Em 1931, Prestes foi morar na União Soviética, e depois retornou ao Brasil como membro da Internacional Comunista, acompanhado da alemã Olga Benário. No Brasil, Prestes foi aclamado como presidente de honra da Aliança Nacional Libertadora (ANL), movimento antifascista. Ele buscou em contatos da época de capitão para consolidar uma possível tomada do poder. Em 1935, Prestes publicou um manifesto pela derrubada de Getúlio, o que levou o então presidente a declarar a ANL ilegal, e acarretou na insurgência chamada Intentona Comunista. O movimento foi combatido e derrotado pelas tropas fiéis a Getúlio, levando à prisão de Prestes e a deportação de Olga, grávida, para a Alemanha nazista. Lá, Olga deu à luz a Anita, única filha do casal, e tempo depois foi entregue à mãe de Prestes, Leocádia. Em 1942, Olga morreu em uma câmara de gás.

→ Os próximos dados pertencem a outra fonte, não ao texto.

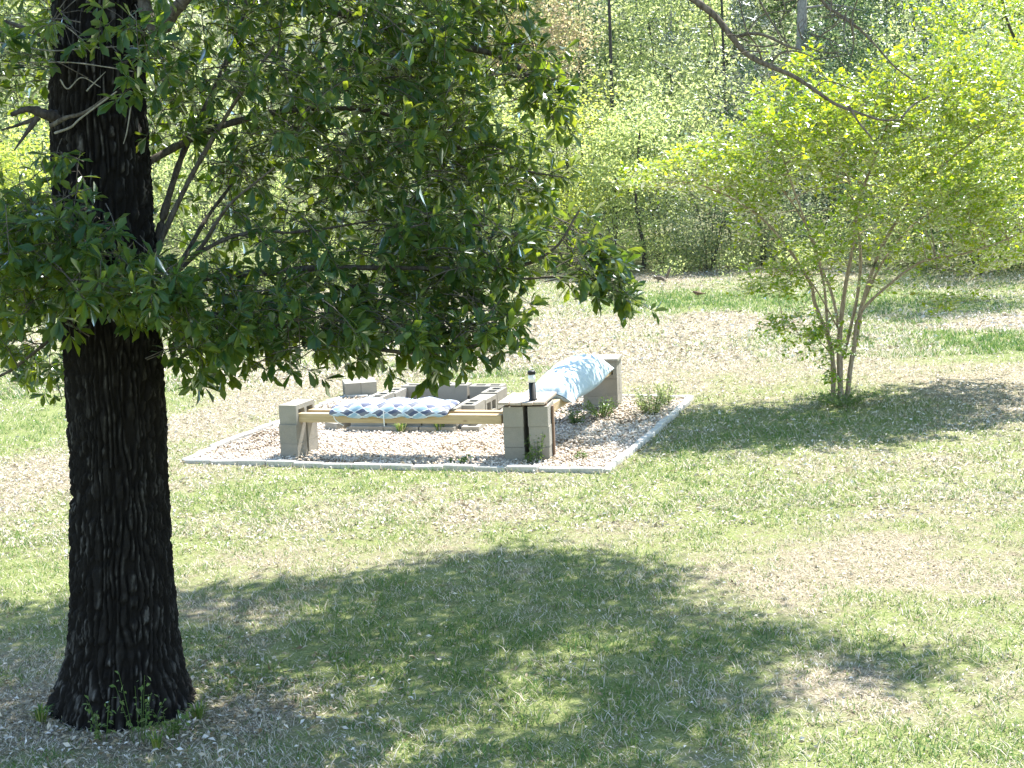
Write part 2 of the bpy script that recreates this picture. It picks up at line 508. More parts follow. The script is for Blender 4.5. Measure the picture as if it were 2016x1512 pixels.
# ------------------------------------------------------------------ ground
def axis(lo, hi, step, far):
    a = list(np.arange(lo, hi + 1e-6, step))
    s = step
    while a[-1] < far:
        s *= 1.35; a.append(a[-1] + s)
    s = step
    while a[0] > -far:
        s *= 1.35; a.insert(0, a[0] - s)
    return np.array(a)
gx = axis(-11, 13, .14, 420); gy = axis(5, 42, .14, 420)
XX, YY = np.meshgrid(gx, gy)
ZZ = gz(XX, YY)
nx, ny = len(gx), len(gy)
ii = np.arange(ny - 1)[:, None] * nx + np.arange(nx - 1)[None, :]
GF = np.stack([ii, ii + 1, ii + nx + 1, ii + nx], -1).reshape(-1, 4)
edge_y = 35.5 + 1.6 * (fbm(XX * .3, YY * 0, 61) - .5) * 2 - .35 * np.clip(XX - 3, 0, 20) - .0 * XX
me = mk_mesh('ground', np.stack([XX, YY, ZZ], -1).reshape(-1, 3), GF, M_GROUND, smooth=True,
             vattr={'lush': lush(XX, YY).ravel(), 'wood': sstep(-.3, 1.6, (YY - edge_y)).ravel()})
link('ground', me, kind='structure')

# view wedge for scattering, a little wider than the frame
def wedge(n, y0, y1, power):
    """n points, density ~ 1/y**power between depths y0..y1"""
    u = rng.random(n)
    k = 2 - power
    y = (y0 ** k + u * (y1 ** k - y0 ** k)) ** (1 / k) if abs(k) > 1e-6 else y0 * (y1 / y0) ** u
    x = (rng.random(n) * 2 - 1) * (.36 * y + .7)
    return x, y

# grass
def blades(x, y, hgt, wid, tint, seg2, lk=1.65):
    n = len(x)
    P = np.stack([x, y, gz(x, y) - .003], -1)
    th = rng.random(n) * 2 * np.pi
    A = np.stack([np.cos(th), np.sin(th), np.zeros(n)], -1)
    B = np.stack([-np.sin(th), np.cos(th), np.zeros(n)], -1)
    lean = lk * (.35 + 1.0 * rng.random(n)) * hgt
    Z = np.array([0, 0, 1.0])
    w = wid[:, None]
    if seg2:
        v = [P - A * w * .5, P + A * w * .5]
        mid = P + B * (lean * .35)[:, None] + Z * (hgt * .6)[:, None]
        v += [mid - A * w * .4, mid + A * w * .4, P + B * lean[:, None] + Z * (hgt * .95)[:, None]]
        T = np.array([(0, 1, 3), (0, 3, 2), (2, 3, 4)])
    else:
        v = [P - A * w * .5, P + A * w * .5, P + B * (lean * .8)[:, None] + Z * hgt[:, None]]
        T = np.array([(0, 1, 2)])
    V = np.stack(v, 1).reshape(-1, 3)
    F = (np.arange(n)[:, None, None] * len(v) + T[None]).reshape(-1, 3)
    return V, F, np.repeat(tint, len(T))

def grass_tint(l, n):
    p_green = np.clip(.35 + .75 * (l - .35), .10, .97)
    g = rng.random(n) < p_green
    return np.where(g, np.clip(rng.normal(.38, .16, n) - .06 * (l - .5), 0, .66), np.clip(rng.normal(.86, .09, n), .68, 1))

gparts, gt, base = [], [], 0
for (n, y0, y1, pw, h0, h1, w0, seg2) in ((120000, 6.6, 13, 1.2, .018, .058, .0048, True), (120000, 12.5, 22, 2.2, .026, .070, .0075, False), (190000, 20.5, 37, 2.3, .035, .095, .015, False)):
    x, y = wedge(n, y0, y1, pw)
    l = lush(x, y)
    tuft = fbm(x * 6.5, y * 6.5, 301, 2)
    keep = (rng.random(n) < np.clip(.30 + .85 * (l - .15), .12, 1) * sstep(.30, .62, tuft) * 1.5) & (pit_dist(x, y) < .012) & (np.hypot(x + 2.2, y - 8.45) > .33)
    ey = 35.5 - .35 * np.clip(x - 3, 0, 20)
    keep &= y < ey + rng.normal(0, .6, n)
    x, y, l = x[keep], y[keep], l[keep]
    m_ = len(x)
    hg = (h0 + (h1 - h0) * rng.random(m_) ** 1.6) * np.clip(.65 + .5 * l, .5, 1.3)
    V, F, t = blades(x, y, hg, w0 * (.7 + .6 * rng.random(m_)), grass_tint(l, m_), seg2)
    gparts.append((V, F)); gt.append(t)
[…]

Prestes se casaria novamente em 1950 com Maria, com quem teve sete filhos. Ele foi eleito senador em 1946, liderando a bancada comunista na Assembleia Constituinte daquele ano, junto com outros parlamentares como o escritor Jorge Amado – que escreveu em 1942 o livro O Cavaleiro da Esperança, intitulado assim pelo apelido de Prestes – e o futuro guerrilheiro Carlos Marighella. Exerceu o mandato até 1948, quando retornou à clandestinidade após a nova cassação do Partido Comunista do Brasil (PCB). Após o golpe militar, Prestes se exilou novamente na União Soviética no fim dos anos 60, retornando ao País após a promulgação da Lei de Anistia. Ele apoiou Leonel Brizola nas candidaturas ao governo do Rio de Janeiro e à presidência nas primeiras eleições diretas, e foi aclamado como presidente de honra do PDT. Prestes faleceu em 7 de março de 1990, aos 92 anos, no Rio de Janeiro.